EXERCISE TASK: Return all the data below as it stands, minus the pictures.

INFORMATION SHOWN:
* * * *

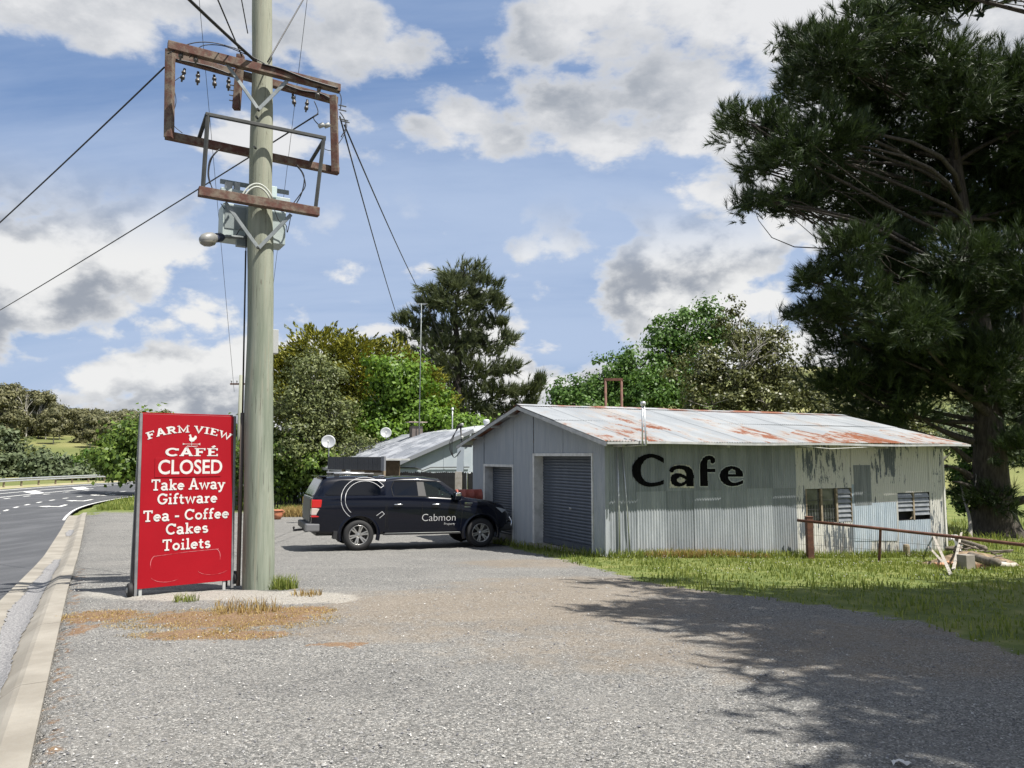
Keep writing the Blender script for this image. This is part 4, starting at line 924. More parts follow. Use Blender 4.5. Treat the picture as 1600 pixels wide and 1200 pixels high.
# ================================================================== stroke lettering
def arc(cx, cy, rx, ry, a0, a1, n=14): return [(cx + rx * math.cos(R(a0 + (a1 - a0) * i / n)), cy + ry * math.sin(R(a0 + (a1 - a0) * i / n))) for i in range(n + 1)]
S_ = .165      # stroke width of the slab alphabet, cap height 1
def glyphs():
    s = S_; h = s / 2; t_ = .13; b = t_ / 2
    def ser(x, y, w=.36): return ('ser', [(x - w / 2, y), (x + w / 2, y)])
    g = {}
    g['T'] = (.86, [[(.43, 0), (.43, 1)], ('ser', [(.02, 1 - b), (.84, 1 - b)]), ('ser', [(.085, 1), (.085, .74)]), ('ser', [(.775, 1), (.775, .74)]), ser(.43, b, .42)])
    g['a'] = (.70, [arc(.30, .46, .225, .17, 160, 20, 8) + [(.52, .36), (.52, .12), (.56, b + .01), (.68, b)], arc(.30, .20, .21, .145, 35, 360, 16) + [(.52, .26)]])
    g['k'] = (.76, [[(.20, 0), (.20, 1)], [(.20, .26), (.55, .58)], [(.33, .38), (.60, .06)], ser(.20, b, .34), ('ser', [(.04, 1 - b), (.20, 1 - b)]), ser(.58, .63 - b, .30), ser(.60, b, .30)])
    g['e'] = (.70, [[(.10, .34), (.58, .34)] + arc(.34, .32, .245, .245, 5, 318, 22)])
    g['A'] = (.98, [[(.16, .03), (.46, .97), (.52, .97), (.82, .03)], [(.28, .33), (.70, .33)], ser(.16, b, .32), ser(.82, b, .32)])
    g['w'] = (1.06, [[(.13, .62), (.31, .06), (.53, .60), (.75, .06), (.93, .62)], ser(.13, .63 - b, .28), ser(.93, .63 - b, .28)])
    g['y'] = (.76, [[(.13, .62), (.38, .06)], [(.63, .62), (.34, -.12), (.24, -.22), (.10, -.22)], ser(.13, .63 - b, .28), ser(.63, .63 - b, .28)])
    g['G'] = (.92, [arc(.47, .5, .385, .42, 42, 345, 24) + [(.84, .44)], ('ser', [(.52, .44), (.92, .44)]), [(.80, .72), (.80, .93)]])
    g['C'] = (.90, [arc(.47, .5, .385, .42, 38, 318, 24), [(.80, .70), (.80, .95)]])
    g['i'] = (.42, [[(.21, 0), (.21, .62)], ('ser', [(.05, .63 - b), (.21, .63 - b)]), ser(.21, b, .36), [(.21, .80), (.21, .96)]])
    g['f'] = (.50, [[(.20, 0), (.20, .74)] + arc(.40, .76, .20, .16, 180, 60, 8), ('ser', [(.04, .57), (.42, .57)]), ser(.20, b, .36)])
    g['t'] = (.50, [[(.20, .84), (.20, .22)] + arc(.34, .20, .14, .135, 180, 320, 8), ('ser', [(.02, .57), (.44, .57)])])
    g['r'] = (.56, [[(.20, 0), (.20, .62)], [(.20, .34)] + arc(.44, .36, .22, .20, 160, 70, 8), ('ser', [(.04, .63 - b), (.20, .63 - b)]), ser(.20, b, .38)])
    g['s'] = (.60, [[(.49, .52)] + arc(.30, .455, .18, .125, 40, 250, 12) + arc(.31, .19, .20, .13, 75, -150, 12)])
    g['o'] = (.72, [arc(.36, .315, .255, .245, 0, 360, 24)])
    g['l'] = (.42, [[(.21, 0), (.21, 1)], ('ser', [(.05, 1 - b), (.21, 1 - b)]), ser(.21, b, .38)])
    g['-'] = (.60, [[(.10, .38), (.48, .38)]]); g[' '] = (.30, [])
    g['F'] = (.84, [[(.24, 0), (.24, 1)], ('ser', [(.04, 1 - b), (.80, 1 - b)]), [(.24, .52), (.58, .52)], ser(.24, b, .46), ('ser', [(.75, 1), (.75, .72)]), ('ser', [(.56, .66), (.56, .38)])])
    g['E'] = (.88, [[(.24, 0), (.24, 1)], ('ser', [(.04, 1 - b), (.80, 1 - b)]), [(.24, .52), (.58, .52)], ('ser', [(.04, b), (.82, b)]), ('ser', [(.76, 1), (.76, .72)]), ('ser', [(.77, 0), (.77, .28)])])
    g['R'] = (.98, [[(.24, 0), (.24, 1)], [(.06, .92), (.55, .92)] + arc(.55, .71, .20, .21, 90, -90, 10) + [(.24, .50)], [(.50, .50), (.80, .05)], ser(.24, b, .42), ser(.84, b, .26)])
    g['M'] = (1.22, [[(.22, 0), (.22, .98), (.60, .20), (.98, .98), (.98, 0)], ser(.22, b, .40), ser(.98, b, .40), ('ser', [(.04, 1 - b), (.28, 1 - b)]), ('ser', [(.92, 1 - b), (1.16, 1 - b)])])
    g['V'] = (.98, [[(.17, .97), (.49, .05), (.81, .97)], ser(.17, 1 - b, .36), ser(.81, 1 - b, .36)])
    g['I'] = (.50, [[(.25, 0), (.25, 1)], ser(.25, b, .44), ser(.25, 1 - b, .44)])
    g['W'] = (1.38, [[(.17, .97), (.42, .05), (.69, .85), (.96, .05), (1.21, .97)], ser(.17, 1 - b, .36), ser(1.21, 1 - b, .36)])
    g['É'] = (.88, g['E'][1] + [[(.40, 1.10), (.62, 1.30)]])
    return g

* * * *

ANSWER:
Keep writing the Blender script for this image. This is part 4, starting at line 924. More parts follow. Use Blender 4.5. Treat the picture as 1600 pixels wide and 1200 pixels high.
# ================================================================== stroke lettering
def arc(cx, cy, rx, ry, a0, a1, n=14): return [(cx + rx * math.cos(R(a0 + (a1 - a0) * i / n)), cy + ry * math.sin(R(a0 + (a1 - a0) * i / n))) for i in range(n + 1)]
S_ = .165      # stroke width of the slab alphabet, cap height 1
def glyphs():
    s = S_; h = s / 2; t_ = .13; b = t_ / 2
    def ser(x, y, w=.36): return ('ser', [(x - w / 2, y), (x + w / 2, y)])
    g = {}
    g['T'] = (.86, [[(.43, 0), (.43, 1)], ('ser', [(.02, 1 - b), (.84, 1 - b)]), ('ser', [(.085, 1), (.085, .74)]), ('ser', [(.775, 1), (.775, .74)]), ser(.43, b, .42)])
    g['a'] = (.70, [arc(.30, .46, .225, .17, 160, 20, 8) + [(.52, .36), (.52, .12), (.56, b + .01), (.68, b)], arc(.30, .20, .21, .145, 35, 360, 16) + [(.52, .26)]])
    g['k'] = (.76, [[(.20, 0), (.20, 1)], [(.20, .26), (.55, .58)], [(.33, .38), (.60, .06)], ser(.20, b, .34), ('ser', [(.04, 1 - b), (.20, 1 - b)]), ser(.58, .63 - b, .30), ser(.60, b, .30)])
    g['e'] = (.70, [[(.10, .34), (.58, .34)] + arc(.34, .32, .245, .245, 5, 318, 22)])
    g['A'] = (.98, [[(.16, .03), (.46, .97), (.52, .97), (.82, .03)], [(.28, .33), (.70, .33)], ser(.16, b, .32), ser(.82, b, .32)])
    g['w'] = (1.06, [[(.13, .62), (.31, .06), (.53, .60), (.75, .06), (.93, .62)], ser(.13, .63 - b, .28), ser(.93, .63 - b, .28)])
    g['y'] = (.76, [[(.13, .62), (.38, .06)], [(.63, .62), (.34, -.12), (.24, -.22), (.10, -.22)], ser(.13, .63 - b, .28), ser(.63, .63 - b, .28)])
    g['G'] = (.92, [arc(.47, .5, .385, .42, 42, 345, 24) + [(.84, .44)], ('ser', [(.52, .44), (.92, .44)]), [(.80, .72), (.80, .93)]])
    g['C'] = (.90, [arc(.47, .5, .385, .42, 38, 318, 24), [(.80, .70), (.80, .95)]])
    g['i'] = (.42, [[(.21, 0), (.21, .62)], ('ser', [(.05, .63 - b), (.21, .63 - b)]), ser(.21, b, .36), [(.21, .80), (.21, .96)]])
    g['f'] = (.50, [[(.20, 0), (.20, .74)] + arc(.40, .76, .20, .16, 180, 60, 8), ('ser', [(.04, .57), (.42, .57)]), ser(.20, b, .36)])
    g['t'] = (.50, [[(.20, .84), (.20, .22)] + arc(.34, .20, .14, .135, 180, 320, 8), ('ser', [(.02, .57), (.44, .57)])])
    g['r'] = (.56, [[(.20, 0), (.20, .62)], [(.20, .34)] + arc(.44, .36, .22, .20, 160, 70, 8), ('ser', [(.04, .63 - b), (.20, .63 - b)]), ser(.20, b, .38)])
    g['s'] = (.60, [[(.49, .52)] + arc(.30, .455, .18, .125, 40, 250, 12) + arc(.31, .19, .20, .13, 75, -150, 12)])
    g['o'] = (.72, [arc(.36, .315, .255, .245, 0, 360, 24)])
    g['l'] = (.42, [[(.21, 0), (.21, 1)], ('ser', [(.05, 1 - b), (.21, 1 - b)]), ser(.21, b, .38)])
    g['-'] = (.60, [[(.10, .38), (.48, .38)]]); g[' '] = (.30, [])
    g['F'] = (.84, [[(.24, 0), (.24, 1)], ('ser', [(.04, 1 - b), (.80, 1 - b)]), [(.24, .52), (.58, .52)], ser(.24, b, .46), ('ser', [(.75, 1), (.75, .72)]), ('ser', [(.56, .66), (.56, .38)])])
    g['E'] = (.88, [[(.24, 0), (.24, 1)], ('ser', [(.04, 1 - b), (.80, 1 - b)]), [(.24, .52), (.58, .52)], ('ser', [(.04, b), (.82, b)]), ('ser', [(.76, 1), (.76, .72)]), ('ser', [(.77, 0), (.77, .28)])])
    g['R'] = (.98, [[(.24, 0), (.24, 1)], [(.06, .92), (.55, .92)] + arc(.55, .71, .20, .21, 90, -90, 10) + [(.24, .50)], [(.50, .50), (.80, .05)], ser(.24, b, .42), ser(.84, b, .26)])
    g['M'] = (1.22, [[(.22, 0), (.22, .98), (.60, .20), (.98, .98), (.98, 0)], ser(.22, b, .40), ser(.98, b, .40), ('ser', [(.04, 1 - b), (.28, 1 - b)]), ('ser', [(.92, 1 - b), (1.16, 1 - b)])])
    g['V'] = (.98, [[(.17, .97), (.49, .05), (.81, .97)], ser(.17, 1 - b, .36), ser(.81, 1 - b, .36)])
    g['I'] = (.50, [[(.25, 0), (.25, 1)], ser(.25, b, .44), ser(.25, 1 - b, .44)])
    g['W'] = (1.38, [[(.17, .97), (.42, .05), (.69, .85), (.96, .05), (1.21, .97)], ser(.17, 1 - b, .36), ser(1.21, 1 - b, .36)])
    g['É'] = (.88, g['E'][1] + [[(.40, 1.10), (.62, 1.30)]])
    return g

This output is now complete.